Print verbatim the opening line of the material and every subsequent line through the one containing "col = scene.collection".

■ **Information shown**

********************

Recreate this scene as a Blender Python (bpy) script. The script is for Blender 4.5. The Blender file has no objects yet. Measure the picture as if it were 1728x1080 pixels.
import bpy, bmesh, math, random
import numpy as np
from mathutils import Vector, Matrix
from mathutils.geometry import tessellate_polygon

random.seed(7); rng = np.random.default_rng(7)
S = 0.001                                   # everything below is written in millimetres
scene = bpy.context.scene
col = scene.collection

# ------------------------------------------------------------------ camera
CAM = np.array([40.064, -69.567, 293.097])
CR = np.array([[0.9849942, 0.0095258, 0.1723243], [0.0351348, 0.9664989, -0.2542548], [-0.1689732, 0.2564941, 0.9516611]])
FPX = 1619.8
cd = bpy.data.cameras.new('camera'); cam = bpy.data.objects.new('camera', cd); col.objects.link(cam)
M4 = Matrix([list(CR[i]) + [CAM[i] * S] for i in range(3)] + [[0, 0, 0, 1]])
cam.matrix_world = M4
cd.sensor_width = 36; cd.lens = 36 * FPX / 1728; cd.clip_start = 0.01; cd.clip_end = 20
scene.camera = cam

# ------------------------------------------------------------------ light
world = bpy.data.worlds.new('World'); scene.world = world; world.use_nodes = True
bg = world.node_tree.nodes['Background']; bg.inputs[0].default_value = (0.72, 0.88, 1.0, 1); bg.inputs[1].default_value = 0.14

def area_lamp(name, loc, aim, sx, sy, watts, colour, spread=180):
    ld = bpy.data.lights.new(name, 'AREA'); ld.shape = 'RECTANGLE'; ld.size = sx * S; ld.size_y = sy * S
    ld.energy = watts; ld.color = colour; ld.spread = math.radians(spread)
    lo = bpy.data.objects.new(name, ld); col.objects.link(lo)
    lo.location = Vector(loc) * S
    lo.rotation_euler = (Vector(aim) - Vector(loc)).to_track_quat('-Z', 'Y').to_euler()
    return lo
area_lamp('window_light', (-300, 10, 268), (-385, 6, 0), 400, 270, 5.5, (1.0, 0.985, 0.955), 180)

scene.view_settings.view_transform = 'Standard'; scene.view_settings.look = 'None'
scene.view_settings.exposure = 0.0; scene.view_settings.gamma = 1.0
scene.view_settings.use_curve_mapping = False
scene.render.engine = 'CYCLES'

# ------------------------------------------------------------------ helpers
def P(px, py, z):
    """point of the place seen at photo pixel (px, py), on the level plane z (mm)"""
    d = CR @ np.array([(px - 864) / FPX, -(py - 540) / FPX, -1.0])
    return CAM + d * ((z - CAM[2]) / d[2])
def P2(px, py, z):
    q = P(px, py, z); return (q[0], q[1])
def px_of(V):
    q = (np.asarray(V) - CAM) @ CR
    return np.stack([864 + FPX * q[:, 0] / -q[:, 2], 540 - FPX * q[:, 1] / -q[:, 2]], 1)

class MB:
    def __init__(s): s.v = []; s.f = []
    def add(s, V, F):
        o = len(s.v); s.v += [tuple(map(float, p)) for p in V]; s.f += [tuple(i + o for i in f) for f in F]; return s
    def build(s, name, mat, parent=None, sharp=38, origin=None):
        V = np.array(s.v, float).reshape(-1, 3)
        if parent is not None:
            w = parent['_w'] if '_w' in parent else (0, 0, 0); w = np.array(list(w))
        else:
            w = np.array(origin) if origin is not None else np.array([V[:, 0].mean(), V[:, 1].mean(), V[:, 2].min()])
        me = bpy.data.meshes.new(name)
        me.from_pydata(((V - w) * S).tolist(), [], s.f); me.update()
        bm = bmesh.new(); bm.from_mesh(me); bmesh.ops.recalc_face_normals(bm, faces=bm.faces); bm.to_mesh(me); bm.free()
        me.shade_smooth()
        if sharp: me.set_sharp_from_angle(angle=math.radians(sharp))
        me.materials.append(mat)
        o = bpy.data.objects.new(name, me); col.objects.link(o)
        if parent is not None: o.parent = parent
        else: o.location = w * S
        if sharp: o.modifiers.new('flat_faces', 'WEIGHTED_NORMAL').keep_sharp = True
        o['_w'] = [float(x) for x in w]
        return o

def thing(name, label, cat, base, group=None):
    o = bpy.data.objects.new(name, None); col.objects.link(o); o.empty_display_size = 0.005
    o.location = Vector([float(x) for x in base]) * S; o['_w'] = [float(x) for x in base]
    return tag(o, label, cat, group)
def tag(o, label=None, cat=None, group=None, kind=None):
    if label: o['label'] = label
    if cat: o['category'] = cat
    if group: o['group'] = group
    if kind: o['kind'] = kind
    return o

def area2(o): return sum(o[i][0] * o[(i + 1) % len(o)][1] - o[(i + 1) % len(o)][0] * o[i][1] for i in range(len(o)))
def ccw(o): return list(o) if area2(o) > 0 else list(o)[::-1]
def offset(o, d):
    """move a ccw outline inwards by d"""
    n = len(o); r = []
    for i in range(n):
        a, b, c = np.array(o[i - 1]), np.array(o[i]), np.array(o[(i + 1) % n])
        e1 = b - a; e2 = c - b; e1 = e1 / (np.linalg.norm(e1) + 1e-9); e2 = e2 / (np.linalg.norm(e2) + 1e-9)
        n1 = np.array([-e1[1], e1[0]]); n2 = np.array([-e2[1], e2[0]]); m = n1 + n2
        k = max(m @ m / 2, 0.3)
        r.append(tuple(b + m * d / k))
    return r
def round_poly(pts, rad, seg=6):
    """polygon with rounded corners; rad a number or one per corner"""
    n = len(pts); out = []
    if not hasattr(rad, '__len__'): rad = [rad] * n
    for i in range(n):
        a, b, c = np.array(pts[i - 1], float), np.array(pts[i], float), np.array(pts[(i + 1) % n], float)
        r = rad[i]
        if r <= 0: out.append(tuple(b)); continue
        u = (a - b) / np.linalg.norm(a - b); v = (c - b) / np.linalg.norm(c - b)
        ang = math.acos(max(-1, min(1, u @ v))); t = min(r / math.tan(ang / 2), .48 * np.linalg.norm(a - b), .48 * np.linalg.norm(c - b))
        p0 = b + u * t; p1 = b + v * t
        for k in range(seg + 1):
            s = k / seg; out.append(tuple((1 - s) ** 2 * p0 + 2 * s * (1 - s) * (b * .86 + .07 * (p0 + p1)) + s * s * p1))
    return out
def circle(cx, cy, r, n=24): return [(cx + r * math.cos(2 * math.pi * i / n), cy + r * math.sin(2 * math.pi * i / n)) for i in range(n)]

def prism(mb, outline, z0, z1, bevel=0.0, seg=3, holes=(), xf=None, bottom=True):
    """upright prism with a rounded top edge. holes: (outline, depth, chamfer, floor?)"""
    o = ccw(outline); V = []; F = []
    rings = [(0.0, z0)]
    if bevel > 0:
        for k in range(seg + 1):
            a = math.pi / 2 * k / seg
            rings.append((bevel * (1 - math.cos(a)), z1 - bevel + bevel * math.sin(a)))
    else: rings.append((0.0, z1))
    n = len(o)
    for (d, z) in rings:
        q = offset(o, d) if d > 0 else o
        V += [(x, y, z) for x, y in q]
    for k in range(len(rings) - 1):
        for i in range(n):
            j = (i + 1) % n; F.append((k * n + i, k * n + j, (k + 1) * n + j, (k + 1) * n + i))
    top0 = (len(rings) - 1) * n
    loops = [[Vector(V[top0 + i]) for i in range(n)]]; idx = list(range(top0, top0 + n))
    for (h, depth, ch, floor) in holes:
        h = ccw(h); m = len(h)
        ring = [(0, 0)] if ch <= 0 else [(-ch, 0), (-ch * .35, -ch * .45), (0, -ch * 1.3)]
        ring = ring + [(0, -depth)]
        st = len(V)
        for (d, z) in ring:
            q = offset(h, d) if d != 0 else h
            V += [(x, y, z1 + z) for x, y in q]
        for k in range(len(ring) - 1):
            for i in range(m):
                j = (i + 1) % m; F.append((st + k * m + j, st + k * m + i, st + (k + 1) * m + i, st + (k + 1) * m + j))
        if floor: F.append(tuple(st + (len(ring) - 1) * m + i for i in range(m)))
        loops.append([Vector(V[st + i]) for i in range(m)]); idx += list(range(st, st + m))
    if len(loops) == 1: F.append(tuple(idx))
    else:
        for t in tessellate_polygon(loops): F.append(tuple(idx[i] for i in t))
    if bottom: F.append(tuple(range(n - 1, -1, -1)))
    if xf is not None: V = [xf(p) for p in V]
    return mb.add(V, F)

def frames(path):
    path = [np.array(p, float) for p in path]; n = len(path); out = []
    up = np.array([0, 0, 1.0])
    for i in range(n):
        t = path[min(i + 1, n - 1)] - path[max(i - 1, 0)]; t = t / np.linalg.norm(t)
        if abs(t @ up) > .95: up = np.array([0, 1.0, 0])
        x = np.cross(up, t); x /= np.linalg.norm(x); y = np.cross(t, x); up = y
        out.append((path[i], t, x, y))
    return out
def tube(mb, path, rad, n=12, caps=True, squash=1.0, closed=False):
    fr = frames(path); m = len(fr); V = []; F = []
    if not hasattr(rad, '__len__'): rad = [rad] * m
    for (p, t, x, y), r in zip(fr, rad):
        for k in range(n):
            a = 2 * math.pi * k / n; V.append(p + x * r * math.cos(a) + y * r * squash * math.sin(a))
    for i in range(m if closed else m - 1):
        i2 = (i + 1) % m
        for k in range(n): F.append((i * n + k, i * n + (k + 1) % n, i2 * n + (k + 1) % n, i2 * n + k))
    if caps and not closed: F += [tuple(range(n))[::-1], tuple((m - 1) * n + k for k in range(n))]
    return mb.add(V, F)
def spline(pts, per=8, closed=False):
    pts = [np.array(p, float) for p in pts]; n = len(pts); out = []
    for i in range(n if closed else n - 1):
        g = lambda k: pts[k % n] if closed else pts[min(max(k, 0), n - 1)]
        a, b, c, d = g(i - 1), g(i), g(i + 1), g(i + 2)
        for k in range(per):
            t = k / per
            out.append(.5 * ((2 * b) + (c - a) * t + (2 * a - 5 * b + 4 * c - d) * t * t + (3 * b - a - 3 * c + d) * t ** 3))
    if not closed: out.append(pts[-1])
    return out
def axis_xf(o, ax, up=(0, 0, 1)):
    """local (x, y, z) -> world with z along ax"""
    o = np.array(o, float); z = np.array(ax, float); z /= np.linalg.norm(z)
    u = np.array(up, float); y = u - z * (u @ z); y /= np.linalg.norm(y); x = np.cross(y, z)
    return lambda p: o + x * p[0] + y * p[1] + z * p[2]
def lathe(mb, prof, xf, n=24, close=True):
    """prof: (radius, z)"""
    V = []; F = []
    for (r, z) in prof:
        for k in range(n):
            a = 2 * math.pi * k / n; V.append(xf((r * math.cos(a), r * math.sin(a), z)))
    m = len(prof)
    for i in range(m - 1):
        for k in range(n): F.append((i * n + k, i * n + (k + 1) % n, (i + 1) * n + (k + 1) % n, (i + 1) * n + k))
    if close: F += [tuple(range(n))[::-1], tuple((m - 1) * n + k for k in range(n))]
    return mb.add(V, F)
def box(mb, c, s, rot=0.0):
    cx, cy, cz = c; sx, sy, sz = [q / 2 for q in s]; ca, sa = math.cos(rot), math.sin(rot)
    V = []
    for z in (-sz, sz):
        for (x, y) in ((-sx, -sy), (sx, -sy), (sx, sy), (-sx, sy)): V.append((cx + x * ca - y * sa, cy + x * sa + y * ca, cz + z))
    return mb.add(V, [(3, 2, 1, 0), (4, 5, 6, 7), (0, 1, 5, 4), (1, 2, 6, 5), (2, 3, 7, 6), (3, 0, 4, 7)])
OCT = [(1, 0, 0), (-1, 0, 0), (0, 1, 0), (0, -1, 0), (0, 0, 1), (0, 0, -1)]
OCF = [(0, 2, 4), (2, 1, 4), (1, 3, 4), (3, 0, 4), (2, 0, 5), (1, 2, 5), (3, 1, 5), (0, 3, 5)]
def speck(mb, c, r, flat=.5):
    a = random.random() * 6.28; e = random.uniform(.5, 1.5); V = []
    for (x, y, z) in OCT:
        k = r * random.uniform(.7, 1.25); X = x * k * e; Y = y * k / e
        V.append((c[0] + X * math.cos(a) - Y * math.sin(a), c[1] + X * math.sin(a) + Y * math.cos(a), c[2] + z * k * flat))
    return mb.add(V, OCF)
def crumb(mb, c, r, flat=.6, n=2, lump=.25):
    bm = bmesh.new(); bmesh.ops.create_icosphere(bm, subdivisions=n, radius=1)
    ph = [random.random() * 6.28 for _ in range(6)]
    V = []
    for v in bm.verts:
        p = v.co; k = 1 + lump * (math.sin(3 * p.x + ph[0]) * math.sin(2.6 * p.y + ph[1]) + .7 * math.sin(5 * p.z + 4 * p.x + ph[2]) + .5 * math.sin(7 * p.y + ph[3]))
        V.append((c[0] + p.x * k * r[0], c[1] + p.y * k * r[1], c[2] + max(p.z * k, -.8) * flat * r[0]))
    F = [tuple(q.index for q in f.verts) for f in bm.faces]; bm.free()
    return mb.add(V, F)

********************

■ **Answer for this exercise**
Recreate this scene as a Blender Python (bpy) script. The script is for Blender 4.5. The Blender file has no objects yet. Measure the picture as if it were 1728x1080 pixels.
import bpy, bmesh, math, random
import numpy as np
from mathutils import Vector, Matrix
from mathutils.geometry import tessellate_polygon

random.seed(7); rng = np.random.default_rng(7)
S = 0.001                                   # everything below is written in millimetres
scene = bpy.context.scene
col = scene.collection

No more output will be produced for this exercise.